[Scene modeling code data]
───
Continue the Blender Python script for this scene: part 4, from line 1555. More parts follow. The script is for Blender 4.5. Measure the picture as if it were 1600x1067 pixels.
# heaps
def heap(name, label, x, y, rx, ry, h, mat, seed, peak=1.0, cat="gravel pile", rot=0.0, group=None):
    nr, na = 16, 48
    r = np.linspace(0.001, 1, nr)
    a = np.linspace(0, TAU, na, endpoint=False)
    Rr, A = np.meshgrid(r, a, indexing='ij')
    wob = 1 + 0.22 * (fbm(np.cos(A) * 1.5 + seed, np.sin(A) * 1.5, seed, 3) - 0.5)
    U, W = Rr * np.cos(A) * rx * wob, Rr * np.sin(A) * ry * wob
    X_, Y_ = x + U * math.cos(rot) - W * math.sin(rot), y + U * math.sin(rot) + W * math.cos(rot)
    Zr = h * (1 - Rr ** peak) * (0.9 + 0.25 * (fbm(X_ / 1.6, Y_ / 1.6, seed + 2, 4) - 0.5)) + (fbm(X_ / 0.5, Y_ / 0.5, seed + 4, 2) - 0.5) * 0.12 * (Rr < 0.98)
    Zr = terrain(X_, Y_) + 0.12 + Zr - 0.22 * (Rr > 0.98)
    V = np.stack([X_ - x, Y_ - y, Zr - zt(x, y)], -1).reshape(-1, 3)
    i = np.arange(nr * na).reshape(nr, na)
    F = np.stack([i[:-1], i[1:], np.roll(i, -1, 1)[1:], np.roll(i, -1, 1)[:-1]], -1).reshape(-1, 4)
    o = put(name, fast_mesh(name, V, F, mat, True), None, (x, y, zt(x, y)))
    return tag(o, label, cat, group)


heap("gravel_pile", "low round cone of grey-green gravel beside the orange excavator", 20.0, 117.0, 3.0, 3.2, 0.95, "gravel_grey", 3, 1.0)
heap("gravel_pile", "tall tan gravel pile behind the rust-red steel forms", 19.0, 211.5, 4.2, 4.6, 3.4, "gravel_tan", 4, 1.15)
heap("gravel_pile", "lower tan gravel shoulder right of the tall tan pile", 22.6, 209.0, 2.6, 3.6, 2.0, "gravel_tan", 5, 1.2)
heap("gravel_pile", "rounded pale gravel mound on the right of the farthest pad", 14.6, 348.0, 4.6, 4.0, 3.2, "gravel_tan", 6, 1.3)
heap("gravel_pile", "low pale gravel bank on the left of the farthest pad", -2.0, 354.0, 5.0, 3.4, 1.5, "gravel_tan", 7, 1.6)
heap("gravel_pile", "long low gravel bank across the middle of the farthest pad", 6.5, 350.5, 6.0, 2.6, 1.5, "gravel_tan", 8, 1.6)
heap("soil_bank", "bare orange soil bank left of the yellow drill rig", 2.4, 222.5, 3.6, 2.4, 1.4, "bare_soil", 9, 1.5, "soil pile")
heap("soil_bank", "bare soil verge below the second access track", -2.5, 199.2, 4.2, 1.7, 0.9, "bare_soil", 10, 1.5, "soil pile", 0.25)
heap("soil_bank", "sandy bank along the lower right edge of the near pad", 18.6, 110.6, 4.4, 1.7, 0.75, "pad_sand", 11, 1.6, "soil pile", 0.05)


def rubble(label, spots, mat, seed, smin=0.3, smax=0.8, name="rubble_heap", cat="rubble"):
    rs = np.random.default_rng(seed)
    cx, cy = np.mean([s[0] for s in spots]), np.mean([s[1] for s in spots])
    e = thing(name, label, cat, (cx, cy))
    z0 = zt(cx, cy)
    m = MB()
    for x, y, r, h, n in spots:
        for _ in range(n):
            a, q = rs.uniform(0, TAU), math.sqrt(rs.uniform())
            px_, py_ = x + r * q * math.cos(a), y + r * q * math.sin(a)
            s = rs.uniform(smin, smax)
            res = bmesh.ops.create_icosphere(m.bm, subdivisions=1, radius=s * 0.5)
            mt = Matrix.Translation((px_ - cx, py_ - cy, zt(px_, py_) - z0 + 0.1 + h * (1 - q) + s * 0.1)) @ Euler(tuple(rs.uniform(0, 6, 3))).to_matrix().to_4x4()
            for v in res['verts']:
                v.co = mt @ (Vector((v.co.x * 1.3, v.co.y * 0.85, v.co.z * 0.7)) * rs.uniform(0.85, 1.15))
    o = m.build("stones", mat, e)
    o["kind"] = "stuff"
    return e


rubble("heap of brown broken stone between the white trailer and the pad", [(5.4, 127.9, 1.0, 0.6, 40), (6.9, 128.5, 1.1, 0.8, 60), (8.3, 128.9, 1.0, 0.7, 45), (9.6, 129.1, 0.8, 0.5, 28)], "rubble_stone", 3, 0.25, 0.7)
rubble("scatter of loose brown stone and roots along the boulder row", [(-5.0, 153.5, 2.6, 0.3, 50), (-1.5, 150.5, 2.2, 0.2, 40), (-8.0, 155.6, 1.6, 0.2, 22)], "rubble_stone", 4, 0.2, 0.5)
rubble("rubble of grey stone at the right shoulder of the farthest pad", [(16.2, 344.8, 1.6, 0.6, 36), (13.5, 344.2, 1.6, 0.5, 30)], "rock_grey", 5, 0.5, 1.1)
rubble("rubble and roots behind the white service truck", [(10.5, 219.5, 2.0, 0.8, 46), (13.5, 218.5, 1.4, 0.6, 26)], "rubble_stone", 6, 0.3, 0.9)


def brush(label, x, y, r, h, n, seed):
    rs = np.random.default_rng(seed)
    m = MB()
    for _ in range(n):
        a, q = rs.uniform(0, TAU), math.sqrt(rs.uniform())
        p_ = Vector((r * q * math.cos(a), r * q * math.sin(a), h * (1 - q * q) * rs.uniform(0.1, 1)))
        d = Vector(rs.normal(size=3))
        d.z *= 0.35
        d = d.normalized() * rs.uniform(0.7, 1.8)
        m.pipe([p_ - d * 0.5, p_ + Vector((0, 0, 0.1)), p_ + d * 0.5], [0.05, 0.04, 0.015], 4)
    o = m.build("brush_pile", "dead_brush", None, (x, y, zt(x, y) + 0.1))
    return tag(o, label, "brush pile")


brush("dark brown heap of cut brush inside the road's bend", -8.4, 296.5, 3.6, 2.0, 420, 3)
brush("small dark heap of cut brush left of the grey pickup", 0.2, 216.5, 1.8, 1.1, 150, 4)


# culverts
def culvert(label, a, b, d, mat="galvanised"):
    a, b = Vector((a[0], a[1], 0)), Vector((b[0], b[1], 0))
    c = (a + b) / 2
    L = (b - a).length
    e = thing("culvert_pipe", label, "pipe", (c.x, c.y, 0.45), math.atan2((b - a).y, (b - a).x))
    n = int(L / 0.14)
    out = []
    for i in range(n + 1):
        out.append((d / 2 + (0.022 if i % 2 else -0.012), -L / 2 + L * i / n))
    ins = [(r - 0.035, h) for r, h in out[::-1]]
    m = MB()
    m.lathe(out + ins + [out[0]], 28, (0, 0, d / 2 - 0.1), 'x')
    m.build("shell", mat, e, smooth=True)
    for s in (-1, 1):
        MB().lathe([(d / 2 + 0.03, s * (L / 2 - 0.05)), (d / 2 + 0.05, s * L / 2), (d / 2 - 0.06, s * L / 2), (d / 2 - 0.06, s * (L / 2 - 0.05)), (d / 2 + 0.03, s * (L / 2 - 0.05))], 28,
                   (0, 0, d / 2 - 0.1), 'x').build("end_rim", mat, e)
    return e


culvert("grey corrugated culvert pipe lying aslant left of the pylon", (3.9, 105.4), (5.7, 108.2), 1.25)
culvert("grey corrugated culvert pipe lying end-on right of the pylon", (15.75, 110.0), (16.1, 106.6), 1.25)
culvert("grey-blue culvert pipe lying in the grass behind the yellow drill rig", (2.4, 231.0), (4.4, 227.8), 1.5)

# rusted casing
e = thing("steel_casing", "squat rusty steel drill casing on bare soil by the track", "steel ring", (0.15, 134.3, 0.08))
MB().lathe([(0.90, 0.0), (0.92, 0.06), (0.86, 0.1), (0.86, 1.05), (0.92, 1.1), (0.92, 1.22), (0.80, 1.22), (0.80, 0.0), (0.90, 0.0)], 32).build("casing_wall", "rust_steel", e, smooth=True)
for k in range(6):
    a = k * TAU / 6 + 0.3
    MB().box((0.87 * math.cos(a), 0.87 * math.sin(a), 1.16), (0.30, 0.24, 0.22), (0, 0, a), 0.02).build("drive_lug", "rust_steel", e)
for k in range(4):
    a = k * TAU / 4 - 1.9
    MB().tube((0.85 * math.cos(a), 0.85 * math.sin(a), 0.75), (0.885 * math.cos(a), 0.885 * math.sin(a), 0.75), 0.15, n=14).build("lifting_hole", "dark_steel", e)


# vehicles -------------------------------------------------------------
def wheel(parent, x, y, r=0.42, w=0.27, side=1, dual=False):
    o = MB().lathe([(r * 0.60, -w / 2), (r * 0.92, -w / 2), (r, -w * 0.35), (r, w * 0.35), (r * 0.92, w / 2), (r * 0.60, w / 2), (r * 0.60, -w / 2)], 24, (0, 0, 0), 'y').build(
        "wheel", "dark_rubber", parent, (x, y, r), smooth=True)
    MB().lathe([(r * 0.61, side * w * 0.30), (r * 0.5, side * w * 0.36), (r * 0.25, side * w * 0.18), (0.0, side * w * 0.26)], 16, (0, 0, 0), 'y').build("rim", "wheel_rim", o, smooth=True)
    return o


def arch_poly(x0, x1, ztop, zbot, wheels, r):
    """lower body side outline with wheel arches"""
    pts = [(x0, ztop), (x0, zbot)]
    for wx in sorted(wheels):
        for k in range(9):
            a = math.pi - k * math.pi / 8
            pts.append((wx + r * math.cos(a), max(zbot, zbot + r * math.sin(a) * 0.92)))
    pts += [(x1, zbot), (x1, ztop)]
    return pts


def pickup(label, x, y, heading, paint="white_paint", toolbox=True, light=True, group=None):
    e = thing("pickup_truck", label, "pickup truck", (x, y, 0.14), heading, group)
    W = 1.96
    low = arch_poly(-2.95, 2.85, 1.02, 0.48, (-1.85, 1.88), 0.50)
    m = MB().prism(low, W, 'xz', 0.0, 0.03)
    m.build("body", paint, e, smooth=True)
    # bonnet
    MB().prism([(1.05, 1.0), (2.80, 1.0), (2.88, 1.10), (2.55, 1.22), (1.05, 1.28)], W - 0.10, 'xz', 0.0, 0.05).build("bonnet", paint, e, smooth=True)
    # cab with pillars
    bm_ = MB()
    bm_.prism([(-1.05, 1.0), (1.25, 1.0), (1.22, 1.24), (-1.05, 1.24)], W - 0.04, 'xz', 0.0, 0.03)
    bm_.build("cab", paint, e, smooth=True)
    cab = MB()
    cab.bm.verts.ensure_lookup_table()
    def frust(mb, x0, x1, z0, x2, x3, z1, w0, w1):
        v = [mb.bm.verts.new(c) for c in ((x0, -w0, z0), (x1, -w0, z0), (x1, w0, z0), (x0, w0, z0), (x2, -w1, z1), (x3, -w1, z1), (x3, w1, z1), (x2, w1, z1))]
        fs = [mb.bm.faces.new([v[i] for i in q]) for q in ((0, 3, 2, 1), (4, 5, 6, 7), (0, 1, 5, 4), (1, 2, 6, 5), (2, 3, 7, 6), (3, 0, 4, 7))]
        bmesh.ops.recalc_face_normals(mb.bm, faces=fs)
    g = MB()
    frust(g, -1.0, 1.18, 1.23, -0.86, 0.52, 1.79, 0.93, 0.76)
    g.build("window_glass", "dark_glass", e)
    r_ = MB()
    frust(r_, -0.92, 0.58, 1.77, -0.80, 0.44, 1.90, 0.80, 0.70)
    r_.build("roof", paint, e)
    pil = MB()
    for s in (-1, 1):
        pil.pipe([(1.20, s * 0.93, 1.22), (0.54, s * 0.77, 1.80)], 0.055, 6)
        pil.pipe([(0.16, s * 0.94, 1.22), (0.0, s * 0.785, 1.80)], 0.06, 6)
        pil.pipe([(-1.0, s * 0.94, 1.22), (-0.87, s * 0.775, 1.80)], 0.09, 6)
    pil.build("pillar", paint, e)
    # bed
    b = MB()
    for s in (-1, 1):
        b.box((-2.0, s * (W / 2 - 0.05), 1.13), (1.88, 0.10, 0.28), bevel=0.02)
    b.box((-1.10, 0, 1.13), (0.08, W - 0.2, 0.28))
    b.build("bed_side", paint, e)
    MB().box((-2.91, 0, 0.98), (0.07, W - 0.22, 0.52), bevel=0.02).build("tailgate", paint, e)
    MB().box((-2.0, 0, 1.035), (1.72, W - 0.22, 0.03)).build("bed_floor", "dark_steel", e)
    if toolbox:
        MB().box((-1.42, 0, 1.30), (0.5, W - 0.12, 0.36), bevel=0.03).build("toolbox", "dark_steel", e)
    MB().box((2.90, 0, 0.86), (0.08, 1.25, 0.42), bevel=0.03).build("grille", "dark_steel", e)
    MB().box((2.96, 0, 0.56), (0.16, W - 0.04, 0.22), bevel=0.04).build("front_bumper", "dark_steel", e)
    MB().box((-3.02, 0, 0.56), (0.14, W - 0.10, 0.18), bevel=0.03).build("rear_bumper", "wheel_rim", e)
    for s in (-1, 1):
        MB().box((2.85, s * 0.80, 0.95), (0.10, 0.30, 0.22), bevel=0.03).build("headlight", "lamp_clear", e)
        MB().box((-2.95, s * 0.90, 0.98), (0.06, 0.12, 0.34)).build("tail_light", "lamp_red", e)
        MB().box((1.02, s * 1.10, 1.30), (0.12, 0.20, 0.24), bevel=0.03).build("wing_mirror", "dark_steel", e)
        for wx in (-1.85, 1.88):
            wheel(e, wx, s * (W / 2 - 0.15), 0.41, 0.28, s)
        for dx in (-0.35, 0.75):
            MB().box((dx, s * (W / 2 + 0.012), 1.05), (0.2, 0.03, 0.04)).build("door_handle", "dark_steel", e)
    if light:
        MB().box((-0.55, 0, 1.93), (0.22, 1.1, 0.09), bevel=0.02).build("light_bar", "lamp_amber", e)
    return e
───
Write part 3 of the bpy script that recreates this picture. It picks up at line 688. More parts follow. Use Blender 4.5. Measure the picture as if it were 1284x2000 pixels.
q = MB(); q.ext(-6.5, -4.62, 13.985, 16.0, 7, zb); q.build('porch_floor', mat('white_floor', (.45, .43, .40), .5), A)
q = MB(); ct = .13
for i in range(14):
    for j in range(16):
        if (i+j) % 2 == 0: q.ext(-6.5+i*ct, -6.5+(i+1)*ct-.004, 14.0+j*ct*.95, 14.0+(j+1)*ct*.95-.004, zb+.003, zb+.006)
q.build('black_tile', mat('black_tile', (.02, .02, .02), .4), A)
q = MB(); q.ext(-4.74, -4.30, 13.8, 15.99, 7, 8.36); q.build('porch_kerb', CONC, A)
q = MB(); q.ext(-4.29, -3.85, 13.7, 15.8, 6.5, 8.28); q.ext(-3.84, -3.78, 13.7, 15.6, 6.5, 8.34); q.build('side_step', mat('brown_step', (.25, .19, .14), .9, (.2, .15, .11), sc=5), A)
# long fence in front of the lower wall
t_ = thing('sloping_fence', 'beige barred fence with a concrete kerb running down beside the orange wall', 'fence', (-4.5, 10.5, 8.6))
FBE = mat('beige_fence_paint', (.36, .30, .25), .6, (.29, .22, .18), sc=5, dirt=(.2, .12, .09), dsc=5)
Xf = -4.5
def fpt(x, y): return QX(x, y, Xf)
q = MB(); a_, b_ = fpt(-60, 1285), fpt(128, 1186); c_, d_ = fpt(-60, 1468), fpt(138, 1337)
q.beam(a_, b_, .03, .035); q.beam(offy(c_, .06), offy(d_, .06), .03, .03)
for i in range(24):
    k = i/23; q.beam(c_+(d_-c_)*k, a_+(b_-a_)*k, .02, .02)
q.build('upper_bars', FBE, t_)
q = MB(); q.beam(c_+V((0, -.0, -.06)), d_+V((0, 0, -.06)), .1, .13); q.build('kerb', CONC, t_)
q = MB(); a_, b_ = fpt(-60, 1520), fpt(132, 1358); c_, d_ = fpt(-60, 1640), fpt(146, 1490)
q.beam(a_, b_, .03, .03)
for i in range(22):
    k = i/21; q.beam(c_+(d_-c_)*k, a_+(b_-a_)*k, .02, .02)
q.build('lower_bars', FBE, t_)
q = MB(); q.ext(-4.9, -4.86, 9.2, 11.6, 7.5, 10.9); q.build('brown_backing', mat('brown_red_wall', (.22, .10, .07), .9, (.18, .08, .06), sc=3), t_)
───
Exercise requirements —
Everything from the line with "Continue the Blender" through the line with "return tag(o, label, cat, group)", both ends included, should be repeated exactly; nothing else should appear.

Solution —
Continue the Blender Python script for this scene: part 4, from line 1555. More parts follow. The script is for Blender 4.5. Measure the picture as if it were 1600x1067 pixels.
# heaps
def heap(name, label, x, y, rx, ry, h, mat, seed, peak=1.0, cat="gravel pile", rot=0.0, group=None):
    nr, na = 16, 48
    r = np.linspace(0.001, 1, nr)
    a = np.linspace(0, TAU, na, endpoint=False)
    Rr, A = np.meshgrid(r, a, indexing='ij')
    wob = 1 + 0.22 * (fbm(np.cos(A) * 1.5 + seed, np.sin(A) * 1.5, seed, 3) - 0.5)
    U, W = Rr * np.cos(A) * rx * wob, Rr * np.sin(A) * ry * wob
    X_, Y_ = x + U * math.cos(rot) - W * math.sin(rot), y + U * math.sin(rot) + W * math.cos(rot)
    Zr = h * (1 - Rr ** peak) * (0.9 + 0.25 * (fbm(X_ / 1.6, Y_ / 1.6, seed + 2, 4) - 0.5)) + (fbm(X_ / 0.5, Y_ / 0.5, seed + 4, 2) - 0.5) * 0.12 * (Rr < 0.98)
    Zr = terrain(X_, Y_) + 0.12 + Zr - 0.22 * (Rr > 0.98)
    V = np.stack([X_ - x, Y_ - y, Zr - zt(x, y)], -1).reshape(-1, 3)
    i = np.arange(nr * na).reshape(nr, na)
    F = np.stack([i[:-1], i[1:], np.roll(i, -1, 1)[1:], np.roll(i, -1, 1)[:-1]], -1).reshape(-1, 4)
    o = put(name, fast_mesh(name, V, F, mat, True), None, (x, y, zt(x, y)))
    return tag(o, label, cat, group)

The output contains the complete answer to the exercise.